NBC wants Megyn Kelly to host a second hour on Today

Programing executives at NBC want Megyn Kelly to manage and produce a second hour of its flagship morning program, Today — and they want her to get political. The network’s executives think that they are underutilizing Kelly, who is one of the nation’s preeminent political news journalists. She has focused her program, Megyn Kelly Today, on women’s issues early in her tenure and has produced pioneering coverage in the area of sexual harassment.

It is widely agreed among programing experts that Kelly could attract a considerably larger audience to Today by reviving her trademark political brand in a daytime format, still allowing her to cultivate a human interest oriented program at 9 o’clock, while expanding her reach into daytime at 10 o’clock.

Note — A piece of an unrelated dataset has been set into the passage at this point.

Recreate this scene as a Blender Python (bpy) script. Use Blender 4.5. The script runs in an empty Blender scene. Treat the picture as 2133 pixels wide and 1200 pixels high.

“That 10 o’clock hour should be generating as much advertising revenue as The View generates at 11 o’clock on ABC.  It could be a very lucrative stand-alone franchise spun out of Today, the NBC employee told The Chronicle.  “We have one of the top minds in American politics working for us and she doesn’t cover any politics.”

Kelly shocked the media world late last summer when she signed a $20 million-a-year contract, and announced that she would pivot her personal brand away from politics and towards human interest topics.  Her nine o’clock program was poorly rolled out by the network, but has made steady gains in audience size and has attracted considerable media attention.

The ‘concept,’ as a source at NBC describes it, would give Kelly the program’s ten o’clock hour, which is currently co-hosted by Hoda Kotb and Kathy Lee Gifford.  The program would resemble the political talk and current events format of ABC’s The View, and Kelly would be named Executive Producer.

That would presumably give Kelly control of which NBC personalities will join her at that table — giving her a Barbara Walters-like stature at the network.  Even so, it’s hard to imagine Kelly excluding Kotb and Gifford from that table.

Other names that have been floated in internal discussions for the five spot panel are Katie Couric (who will be leading NBC’s coverage of the Olympics later this year) and Carole Simmons, the former anchor of ABC’s World News Tonight. 

Some critics say that the program’s longest tenured personality, Al Roker, should receive top billing during the the program’s first two hours, with Kotb and Guthrie at his side.  Guthrie was named as Ann Curry’s replacement at the behest of Matt Lauer, but critics argue that she may lack the stature to hold the program’s top spot.